I told you that Céline Dion is amazing, and I was not kidding. Her new documentary film, Céline: Through the Eyes of the World is two more hours in support of my thesis (it will also make great, great material for another video like Céline Dion Is Amazing whenever it hits DVD - believe me, I'm already putting it together in my head). This film finds her trotting the globe on her Taking Chances World Tour, stopping at key destinations to perform, but also to visit Nelson Mandela's former prison cell (where she winces), a concentration camp (where she weeps), a white-lion pride (whose one cub smells her son's stringy, Rob Zombie-movie hair), Sumo champs and Muhammad Ali (whom she gently but grandly kisses as though he's a statue made of ash). She feeds black South Africans couscous. She meets with a paraplegic on a respirator and tells her, "You look great!" There is enough big hair and bigger, flowing apparel to make this thing a camp classic on sight. If you think Céline: Through the Eyes of the World might be something you'll enjoy, I've got news for you: it is.

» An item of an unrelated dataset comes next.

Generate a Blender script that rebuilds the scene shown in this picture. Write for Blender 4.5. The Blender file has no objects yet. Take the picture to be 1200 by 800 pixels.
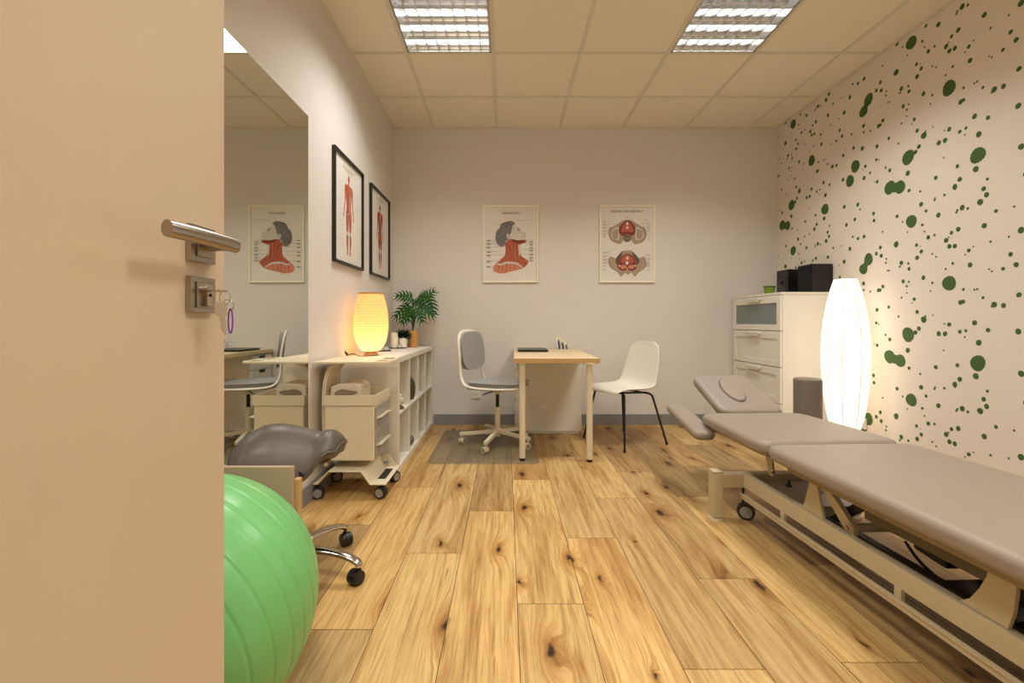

The eyes of the world are apparently covered by rose-tinted glasses, because Céline is portrayed as nothing less than a saint: she's a powerhouse performer who frets when her voice is pushed beyond delivering its melismatic grandiosity, and who still finds time to tend to her fans. Her driver talks about how he’s never met an international superstar who’ll stick around to sign 300 autographs after a show/long day – and he'll have you know, he’s met a lot of international superstars! We're bombarded with testimonials from fans around the globe ("It might sound weird to hear an Arab woman say this, but Céline Dion is amazing!" "It was one of the greatest nights in whole my life!"). My favorite of which finds a grown woman openly weeping on Australian TV after Céline had to cancel a Brisbane show: "It was actually a present for my auntie! [voice breaks] We’ve been planning it for three months!”

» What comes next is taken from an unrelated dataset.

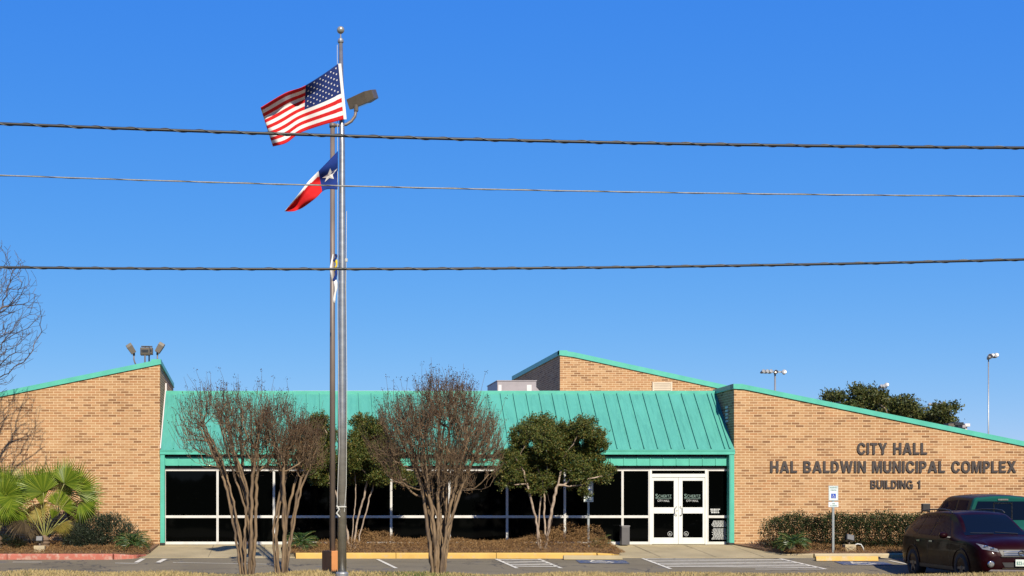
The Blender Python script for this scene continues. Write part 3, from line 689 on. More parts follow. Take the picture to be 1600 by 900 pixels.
# ================================================================== TREES AND PLANTS
class Tree:
    """minimum-wiring tree grown from stems towards target points"""
    def __init__(s, seed): s.p = []; s.par = []; s.len = []; s.rng = np.random.default_rng(seed)
    def add(s, p, par):
        s.p.append(np.array(p, float)); s.par.append(par)
        s.len.append(0 if par < 0 else s.len[par]+np.linalg.norm(s.p[-1]-s.p[par])); return len(s.p)-1
    def stem(s, pts, par=-1, step=.12, jit=.008):
        pts = [np.array(p, float) for p in pts]; k = par
        # smooth (Catmull) resample
        P_ = [pts[0]*2-pts[1]]+pts+[pts[-1]*2-pts[-2]]
        for i in range(1, len(P_)-2):
            n = max(1, int(np.linalg.norm(P_[i+1]-P_[i])/step))
            for j in range(n):
                if i == 1 and j == 0 and par >= 0: continue
                t = j/n; a, b, c, d = P_[i-1:i+3]
                q = .5*((2*b)+(-a+c)*t+(2*a-5*b+4*c-d)*t*t+(-a+3*b-3*c+d)*t**3)
                k = s.add(q+s.rng.normal(0, jit, 3), k)
        return s.add(pts[-1], k)
    def grow(s, targets, bf=.35, step=.12, jit=.012, lift=.12, minlen=0):
        cap = len(s.p)+len(targets)*14; A = np.zeros((cap, 3)); L = np.zeros(cap); n = len(s.p)
        A[:n] = s.p; L[:n] = s.len
        ok = np.ones(cap, bool); 
        for i in range(n): ok[i] = L[i] >= minlen
        for t in targets:
            d = np.linalg.norm(A[:n]-t, axis=1)
            cost = d+bf*L[:n]+np.where(A[:n, 2] > t[2]+.02, .5*(A[:n, 2]-t[2]), 0)+np.where(ok[:n], 0, 50)
            i = int(cost.argmin()); a = A[i].copy(); k = i; m = max(1, min(12, int(d[i]/step)))
            out = np.array([t[0]-a[0], t[1]-a[1], 0])
            for j in range(1, m+1):
                f = j/m; q = a+(t-a)*f; q = q-np.array([0, 0, 1])*lift*d[i]*math.sin(math.pi*f)*.5
                if j < m: q = q+s.rng.normal(0, jit, 3)
                k = s.add(q, k); A[n] = q; L[n] = s.len[-1]; n += 1
    def radii(s, tip=.0028, ex=2.3, rmax=None, taper=True):
        n = len(s.p); w = np.zeros(n); has = np.zeros(n, bool)
        for i in range(n-1, -1, -1):
            if not has[i]: w[i] = tip**ex
            if s.par[i] >= 0: w[s.par[i]] += w[i]; has[s.par[i]] = True
        r = w**(1/ex)
        if rmax:
            base = r.max(); 
            if base > rmax: r = tip+(r-tip)*(rmax-tip)/(base-tip)
        s.r = r; return r
    def tips(s):
        has = np.zeros(len(s.p), bool)
        for q in s.par:
            if q >= 0: has[q] = True
        return [i for i in range(len(s.p)) if not has[i]]
    def mesh(s, rsplit, sides=(7, 3), origin=(0, 0, 0)):
        """returns MB for thick wood and MB for twigs"""
        kids = [[] for _ in s.p]
        for i, q in enumerate(s.par):
            if q >= 0: kids[q].append(i)
        chains = []; st = [(i, -1) for i, q in enumerate(s.par) if q < 0]
        while st:
            i, pr = st.pop(); ch = [] if pr < 0 else [pr]; rs = [] if pr < 0 else [min(s.r[pr], s.r[i]*1.15)]
            k = i
            while True:
                ch.append(k); rs.append(s.r[k])
                if not kids[k]: break
                ks = sorted(kids[k], key=lambda c: -s.r[c])
                for o in ks[1:]: st.append((o, k))
                k = ks[0]
            chains.append((ch, rs))
        big, small = MB(), MB(); og = Vector(origin)
        for ch, rs in chains:
            pts = [Vector(s.p[i])-og for i in ch]
            # split the chain where it gets thin
            j = next((q for q, r_ in enumerate(rs) if r_ < rsplit), len(rs))
            if j >= 2: big.tube(pts[:min(j+1, len(pts))], rs[:min(j+1, len(pts))], sides[0], cap=False)
            if j < 2: j = 0
            if len(pts)-j >= 2: small.tube(pts[j:], rs[j:], sides[1], cap=False)
        return big, small

def add_leaf_obj(name, sets, mat, parent, origin, label=None):
    v, q = cat_leaf(sets); v = v-np.array(origin)
    o = new_obj(name, fast_mesh(name, v, q), mat, parent)
    if label: o['label'] = label
    return o

def ell_pts(rng, n, c, r, inner=0.0, zbias=0):
    u = unit(rng.normal(size=(n, 3))); rad = rng.uniform(inner**3, 1, n)**(1/3)
    p = u*rad[:, None]; p[:, 2] += zbias*0
    return np.array(c)+p*np.array(r)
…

Any normal person would be hard-pressed to live up to such reverence, but if there's anything World has to teach us, it's that Céline is not normal. The film is spiced with her hamminess - from a weird, improv version of "Blue Suede Shoes" complete with a penguin walk to a manic scat-singing all the way through her show as she goes over its blocking step-by-step, moving platform-by-moving platform with her choreographer. She puts crudité under her lip on a boat and claims "I'm having an allergic reaction!" She leads her "team" in a uniform table pound-along to provide musical accompaniment to her son's rendition of "We Will Rock You."
When she is earnest, she is just as silly. (During a press conference in Shanghai someone asks her to give a statement on "future China power," causing her to pull out of her ass: "You follow your dreams, you follow your heart. If you follow your heart, I don’t think you can go wrong.") A discussion on her security team's positioning as she leaves the stage and quickly greets her fans is so halting, it seems to require every neuron she can muster: "I don’t want to walk and he decides to speed." In one of several scenes showing just how nice this woman is (or at least, how nice she can make you believe she is), she gets misty after meeting with a Make a Wish Foundation kid and his mother, who gave him a life-saving kidney. "He just gave this to me," she tells her husband moments after, holding a teddy bear. "I’m keeping it for sure!" I get the feeling that quite a few teddy bears have passed through her life with much grimmer fates.
The grim fates of teddy bears: that's about as subtextually dark as World gets. This film is the perfect cinematic translation of Céline's musical schmaltz (although, in a multi-sensory medium, said schmaltz feels a lot more absurd, thus compelling). It is fraught and highly emotional, yet you get the feeling that nothing much is at stake. Céline's music swells and pulls the heartstrings; Céline the person tours the globe and touches hearts. Incidentally, being part documentary and part concert film, World is full of Céline's music. At this point, I tolerate it well since it allows her to display her more entertaining calling as an entertainer: the role of batty old lady. To me, her "art" is like the drugs my boyfriend sells to keep me in Adrienne Vittadini and Chanel Nine boots. I understand the game, sometimes.
Along with the effusive joy, the histrionic gasps at life experiences and the gushing, overstated appreciation of just about everything ("Thank you for giving your soul!” she tells her team on the last night of the tour), the potential peril here is similarly insignificant. Céline frets over how to address the Czech people, she cries actual tears over her son's lost stuffed lamb (don't worry: they find it) and she sulks when her voice gives out from overuse. That's right, the film's main source of drama regards her main source of drama. Don't worry, though: she has the finest doctors to help her sort everything out. They keep her fantasy planet of endless positivity spinning. Céline's world may be impossible and silly, but believe me: it's a hell of a place to visit.